Missing car traced to thieving kids, bad parents

May 25, 2002|By GREGORY KANE

MY DAUGHTER answered her door when I knocked. The look on her face told me everything I needed to know. She'd had happier days.

Jennifer, my firstborn, had been home with her brood of three all day. While tackling the chore of home-schooling 9-year-old Kaine, the oldest, and trying to keep his perpetual-motion jokester of a brother, 4-year-old Spencer, from going into overdrive, she had been scanning car ads in the newspaper. (Kaila, her 2-year-old daughter - the diva who's convinced this is her world and the rest of us are just pesky interlopers - was down for a nap.)

It was early afternoon when I arrived. Around 3 a.m. that morning, Jennifer said she heard noises - a car door closing and the car starting - outside as she went to the bathroom. Thinking little of it, she went back to bed.

The next morning my son-in-law left the apartment for work. He had parked their Dodge Caravan in front of the apartment about midnight after returning from the store. But now he looked up the street, down the street for the van that was no longer there.

The affliction that Sun columnist Michael Olesker has cleverly described as "absence of car" had claimed yet another victim in Baltimore. It was the rudest kind of welcome home greeting for my daughter's family of five, back in Baltimore after a two-year sojourn in a suburb of Atlanta.

Her husband had worked for a company there that went belly up in the economic tailspin that resulted from the events of Sept. 11. (That gives me reason No. 7,849 to despise O-Slimy bin Laden.) The family returned to Baltimore, where my son-in-law found a job that required him to use the van. No transportation, no work. The varmint who had stolen the Dodge did more than just commit grand theft auto. The revolting weasel was trying to take food from the mouths of my grandkids.

So there Jennifer sat, scanning the car ads to see if there was something she and her husband could buy, like, immediately. She didn't think the van would be in working condition when it was found, if it was found at all. Yes, they had filed a police report, but, she wondered, how often are stolen vehicles recovered in one piece?

Spencer grabbed a quarter piece of dark-meat chicken I had brought with me. He marched into the kitchen with it, then returned for the knife, fork, cornbread and napkins. He trudged into the kitchen again while his mother and I continued to talk.

"I'll call around and see if I know anybody who's selling a car at a reasonable price," I told her, knowing I was being of little to no help.
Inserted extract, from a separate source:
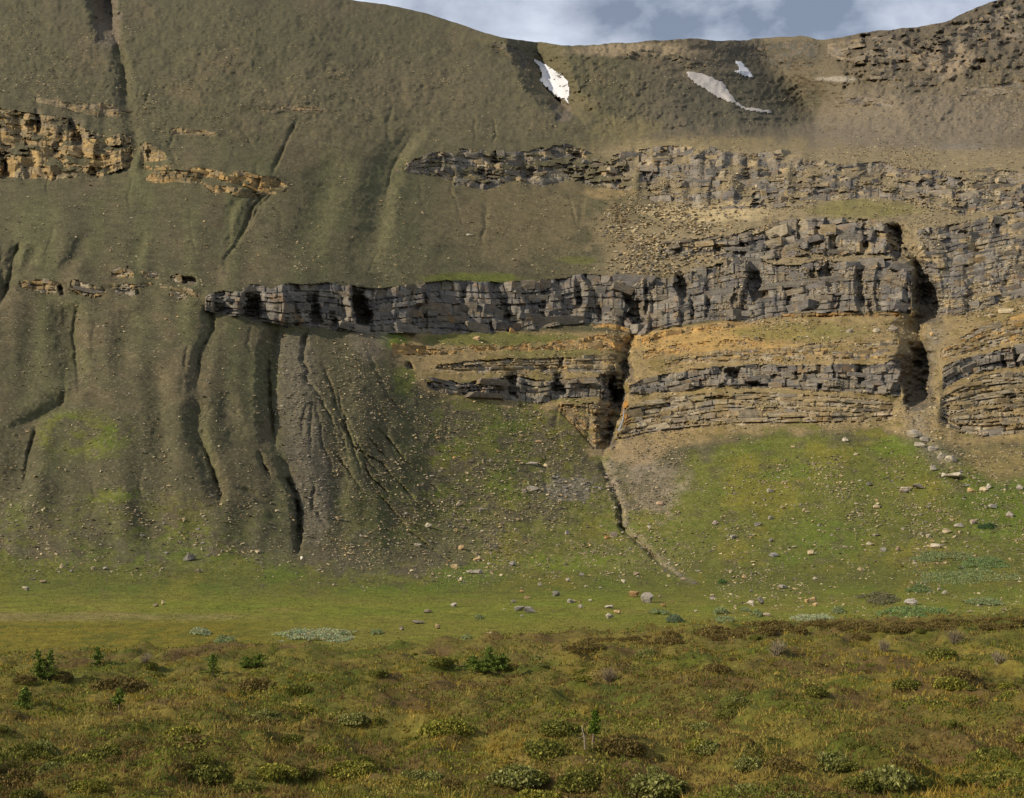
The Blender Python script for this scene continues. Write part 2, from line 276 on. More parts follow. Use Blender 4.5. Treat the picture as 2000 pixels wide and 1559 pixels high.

I left soon after Spencer returned with the chicken, which was now completely skinless.

"Uh, Spence, did you know there are more parts to a piece of chicken than the skin?" I asked before departing.

I drove along Groveland Avenue and made a right at Eldorado, went up a block and then made a left at Belvieu. I turned left on Belvedere Avenue and crossed Groveland again when I saw a police car stopped behind a van. Two officers had two young men spread-eagled on the ground. I went around the vehicles and stopped at the light.

"That couldn't be Jennifer and Kai's van," I said to myself at the light. "No thief could be that stupid."

But they were. The guys handcuffed on the ground were, indeed, the van thieves. Police told Jennifer later one of these characters was 15, the other 14. It was the sixth time he'd picked up the 15-year-old for one crime or another, one officer told Jennifer.

"So much for effective parenting," I commented when Jennifer told me the news. I remembered the time she came for a visit around 10:30 on a school night and lamented the number of children out on the street.

"My children are at home asleep," she said. "What's wrong with these people?"

A complete lack of parental skills is what ails them. Mr. Car Thief's parents clearly have no control of their boy, the one police charged with the crime. If he keeps along the path he's going, he may end up on death row just like Wesley Baker, recently spared execution by a cynical political ploy. If the boy does, we'll hear many a pitiful wail about how poor and unfortunate he is.

"Have his parents come over and offered an apology yet?" I asked Jennifer. Of course they hadn't. Chalk up another mom and pop who figure their job was done about two seconds after conception.

The happy ending to this tale is that the van was recovered with damage to the ignition only. The repair will cost some money, but Jennifer and Kai have a plan for how to recover their loss.

They're looking into the possibility of suing the parents of both boys.